Le contraddizioni nella versione accettata dal Gran Jury, che doveva decidere se esistessero gli estremi per una incriminazione, non finiscono qui. La polizia prima nega e poi afferma che Wilson avesse identificato Brown come sospetto in un furto di sigarette in un negozio. L'imparzialità invocata dal procuratore locale Robert McCulloch nel presentare le prove del caso - già discutibile perché la pubblica accusa ha il compito di chiedere l'incriminazione dopo un'inchiesta - viene smentita dai fatti: i magistrati interrogano con i guanti di velluto Wilson per ore, a volte suggerendogli le risposte adeguate. I testimoni che mettono in dubbio la sua versione vengono trattati con ben altra aggressività. Tutto questo, come gli stereotipi nelle parole di Wilson, è contenuto nei documenti, 70 ore per 60 testimonianze, che la procura ha rilasciato in un gesto di trasparenza ma che potrebbe essersi trasformato in un boomerang. Come le foto a dimostrazione dell'aggressione del “demone” nero, fermato dall'agente in auto che gli aveva intimato di non camminare in mezzo alla strada: leggera contusione alla mandibola e un graffio sul mento dovrebbero indicare che Wilson aveva ragione di temere per la sua vita e quella altrui, di inseguire Brown e utilizzare forza letale quando questo, ferito, si ferma e si gira. L'ospedale manda a casa Wilson con una pastiglia. Intanto il corpo di Brown resta sul selciato per quattro ore, ricordando, volenti o nolenti, le epoche quando i cadaveri degli afroamericani linciati venivano lasciati in pubblico per dare l'esempio.

Gli stereotipi affiorati come spettri del passato nella tragedia di Ferguson si ritrovano altrove.
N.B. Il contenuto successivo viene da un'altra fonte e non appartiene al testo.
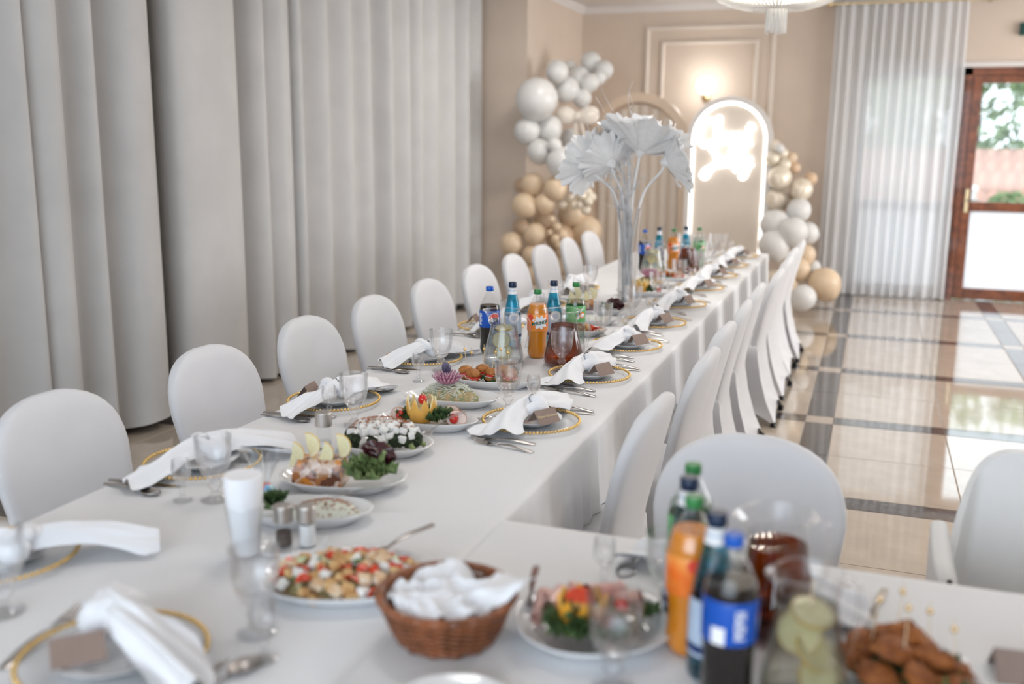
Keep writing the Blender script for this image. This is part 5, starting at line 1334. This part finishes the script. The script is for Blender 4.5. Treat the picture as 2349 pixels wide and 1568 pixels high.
thing('cherry_tomato', TOMM, loc2(HX, HY, HR, -0.010, -0.012, T + 0.092), 0, 'cherry tomato sitting inside the carved orange crown', 'tomato')
def ham_parts():
    d = G().lathe([(0, -0.006), (0.026, -0.006), (0.0262, 0.006), (0, 0.006)], 22, sx=1.15).mesh('slice', 'ham_pale', True, 40)
    r = G().lathe([(0.0262, -0.0062), (0.0275, -0.005), (0.0275, 0.005), (0.0262, 0.0062)], 22, sx=1.15).mesh('crust', 'ham_edge')
    return [('slice', d), ('crust', r)]
HAM = ham_parts()
for i, (dx, dy, dz, rx, rz_, lb_) in enumerate([(0.098, -0.014, 0.037, 78, 14, 'ham slice with a tomato at the right of the carved orange platter'), (0.07, 0.025, 0.040, 70, 5, 'ham slice behind the lettuce right of the carved orange'), (-0.088, -0.010, 0.034, 78, -25, 'ham slice with a tomato at the left of the carved orange platter')]):
    thing('ham_slice', HAM, loc2(HX, HY, HR, dx, dy, T + dz), 0, lb_, 'ham', 'ham slices', rot=(radians(rx), 0, HR + radians(rz_)))
thing('cherry_tomato', TOMM, loc2(HX, HY, HR, 0.094, -0.030, T + 0.042), 0, 'cherry tomato on the right ham slice near the lettuce', 'tomato')
thing('cherry_tomato', TOMM, loc2(HX, HY, HR, -0.078, -0.026, T + 0.040), 0, 'cherry tomato on the left ham slice', 'tomato')
# --- salad mound with onion flower
MX, MY, MR = -1.285, 2.985, radians(8)
platter(MX, MY, MR, 'white oval platter with shredded salad mound under a purple onion flower', 1.02, 0.85)
thing('salad_mound', [('salad', mound(0.100, 0.060, 0.060, 'salad_mix', 'salad', 11, 0.14))], (MX - 0.01, MY, T + 0.009), MR, 'mixed salad mound under grated cheese and the onion flower', 'salad')
o = thing('grated_cheese', seeds(520, 0.094, 0.055, 0.060, 12, 'grated_cheese', 'cheese_strip', 0.013, 0.0017), (MX - 0.01, MY, T + 0.011), MR, 'pale grated cheese strips over the salad mound', 'cheese'); o['kind'] = 'stuff'
def onion_parts():
    pet = G().grid(lambda u, v: ((v - 0.5) * 0.013 * sin(pi * min(1, u * 0.93 + 0.10)) ** 0.7, 0.008 + 0.046 * u, 0.010 * u + 0.020 * u * u + 0.004 * (2 * v - 1) ** 2), 8, 4).mesh('petal', 'onion_purple', True, None)
    parts = [('heart', G().sphere((0, 0, 0.012), (0.012, 0.012, 0.014), 12, 8).mesh('heart', 'onion_purple'))]
    for ring, (n, tilt, sc) in enumerate([(20, 0, 1.0), (18, 14, 0.97), (16, 28, 0.88), (12, 44, 0.75), (8, 60, 0.6)]):
        for i in range(n):
            parts.append(('petal', pet, RZ(2 * pi * (i + ring * 0.5) / n) @ Matrix.Rotation(radians(tilt), 4, 'X') @ Matrix.Scale(sc, 4)))
    return parts
thing('onion_flower', onion_parts(), (MX - 0.012, MY - 0.006, T + 0.068), 0.2, 'purple onion carved as a flower on the salad mound', 'onion')
thing('plum', [('fruit', G().sphere((0, 0, 0), (0.0155, 0.0155, 0.021), 18, 12, lambda d: 1 - 0.04 * max(0, cos(atan2(d.y, d.x) * 1)) ** 16).mesh('fruit', 'plum')), ('pick', G().tube([(0, 0, -0.05), (0, 0, 0)], 0.0012, 6).mesh('pick', 'pick_wood'))],
      (MX - 0.016, MY - 0.006, T + 0.124), 0, 'blue plum standing on the purple onion flower', 'plum', rot=(0.1, -0.12, 0))
# --- small buns with picks
UX, UY, UR = -1.24, 3.285, radians(10)
platter(UX, UY, UR, 'white oval platter of little filled buns with gold picks', 0.98, 0.85)
thing('lettuce_leaf', lettuce_mesh(61, 0.068, 0.034, 14, elong=1.8), (UX + 0.01, UY, T + 0.010), UR, 'dark green curly lettuce under the little filled buns', 'lettuce')
def bun_parts(seed):
    f = lambda d: 1 + 0.07 * noise.noise(Vector((d.x * 3, d.y * 3, d.z * 3 + seed)))
    bt = G().sphere((0, 0, 0.012), (0.026, 0.025, 0.013), 18, 10, f).mesh('bottom_bun', 'bun', True, None)
    fi = G().lathe([(0, 0.019), (0.026, 0.019), (0.027, 0.023), (0.024, 0.027), (0, 0.028)], 22, rib=lambda a, z: 1 + 0.10 * sin(7 * a + seed)).mesh('filling', 'tomato')
    le = G().lathe([(0, 0.0175), (0.028, 0.018), (0.029, 0.0195), (0, 0.0205)], 26, rib=lambda a, z: 1 + 0.12 * sin(9 * a + seed * 2)).mesh('cheese', 'feta')
    tp = G().sphere((0, 0, 0.034), (0.0265, 0.0255, 0.017), 18, 10, f).mesh('top_bun', 'bun', True, None)
    return [('bottom_bun', bt), ('filling', fi), ('cheese', le), ('top_bun', tp)]
BUN = [bun_parts(i) for i in range(3)]
def buns(x, y, rz, spots, where, z=T):
    for i, (dx, dy, dz, tx) in enumerate(spots):
        p = loc2(x, y, rz, dx, dy, z + dz)
        thing('filled_bun', BUN[i % 3], p, 0, 'little filled bun, %s from the left, %s' % (ORD[i], where), 'bun', 'little filled buns', rot=(radians(tx), radians((i % 3 - 1) * 6), i * 1.3))
        thing('party_pick', PICK, (p[0], p[1], p[2] + 0.042), 0, 'wooden pick with gold bead in bun %s from the left, %s' % (ORD[i], where), 'pick', 'party picks with gold beads', rot=(radians((i % 3 - 1) * 7), radians((i % 4 - 1.5) * 6), 0))
buns(UX, UY, UR, [(-0.108, 0.0, 0.018, 0), (-0.078, -0.038, 0.016, 8), (-0.045, 0.008, 0.024, -6), (-0.008, -0.03, 0.020, 4), (0.025, 0.02, 0.022, 0), (0.055, -0.02, 0.020, 8)], 'on the in-focus platter')
# --- serving cutlery resting on the platters
for nm, lb_, x, y, z, rz_, sc, tl in (('serving_spoon', 'serving spoon handle behind the crouton salad', -0.87, 1.735, T + 0.052, radians(150), 0.95, 12), ('serving_spoon', 'clear serving spoon leaning on the broccoli platter rim', -1.155, 2.60, T + 0.040, radians(160), 1.15, 12),
                                ('serving_fork', 'serving fork behind the carved orange platter', -1.06, 2.81, T + 0.016, radians(100), 1.0, 6), ('serving_spoon', 'serving spoon lying right of the bun platter', -1.07, 3.33, T + 0.004, radians(110), 1.05, 0), ('serving_spoon', 'clear serving spoon resting in front of the jelly platter', -1.105, 2.02, T + 0.034, radians(105), 1.15, 10)):
    thing(nm, FORK if nm == 'serving_fork' else (SPOONC if 'clear' in lb_ else SPOON), (x, y, z), 0, lb_, 'spoon' if 'spoon' in nm else 'fork', 'serving cutlery', rot=(radians(-tl), 0, rz_), scale=sc)
# --- second run of dishes beyond the bottles
platter(-1.24, 4.33, radians(10), 'white platter of red and white salad behind the in-focus bottles', 0.9, 0.8)
thing('salad_bed', mound(0.10, 0.06, 0.022, 'salad_mix', 'salad_bed', 13), (-1.24, 4.33, T + 0.0085), 0.2, 'mixed salad bed behind the in-focus bottles', 'salad')
scatter(26, -1.23, 4.33, 0.2, 0.11, 0.065, T + 0.016, 0.026, [('crouton', 'toasted crouton', 'crouton', CROUT, 3), ('tomato_wedge', 'red tomato wedge', 'tomato', TOMW, 3), ('chicken_cube', 'pale cube of chicken', 'chicken', CHICK, 2)], 15, 'in the salad behind the in-focus bottles', 'pieces of the far crouton salad', mind=0.024)
A2X, A2Y = -1.315, 4.90
platter(A2X, A2Y, AR, 'white platter with the far jelly block left of the tall vase', 1.0, 0.9)
thing('aspic_block', asp.mesh('aspic_block', 'aspic', True, 30), loc2(A2X, A2Y, AR, -0.055, -0.005, T + 0.0085), AR, 'far amber jelly block with lemon left of the tall vase', 'aspic')
for i, (dx, dy, dz, tl) in enumerate([(-0.126, -0.022, 0.088, 12), (-0.092, 0.004, 0.104, -10), (-0.050, -0.020, 0.092, 18), (-0.012, 0.006, 0.104, -8)]):
    thing('lemon_half_slice', LEMH, loc2(A2X, A2Y, AR, dx, dy, T + dz), 0, '%s lemon half slice from the left on the far jelly block' % ORD[i], 'lemon slice', 'lemon half slices on the far jelly', rot=half_slice_rot(radians(tl), radians(16)))
thing('lettuce_leaf', lettuce_mesh(71, 0.05, 0.05, 8), loc2(A2X, A2Y, AR, 0.075, -0.012, T + 0.012), 0, 'green lettuce beside the far jelly block at the vase foot', 'lettuce')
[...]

Erano costati la vita al 17enne Treyvon Martin in Florida, ammazzato da una guardia giurata che lo considerava sospetto, George Zimmermann, assolto l'anno scorso per legittima difesa. Adesso sono sospettati nell'uccisione di Tamir Rice a Cleveland e di Eric Garner a New York. La difesa dell'agente Pantaleo, stando alle prime ricostruzioni dei lavori di Gran Jury, e' stata semplicemente che non intendeva fare del male e uccidere la vittima e che la presa letale sarebbe stata in realtà una mossa di lotta tramutatasi per errore in uno strangolamento.

Ma la crisi è ormai «più grande di ciò che è accaduto a Ferguson», ha dichiarato Dorothy Brown, docente di legge alla Emory University di Atlanta. Più grande di Cleveland, della Florida e di New York. Quanto più grande? Cinque anni or sono il 76% degli afroamericani affermava che i rapporti razziali procedevano bene o abbastanza bene. Oggi gli ottimisti sono bruscamente diminuiti al 64% nonostante l'elezione e la rielezione di Barack Obama, il primo presidente afroamericano nella storia. Un abisso di sfiducia che minaccia di continuare a crescere e di tenere aperta la profonda ferita razziale che ancora perseguita l'America.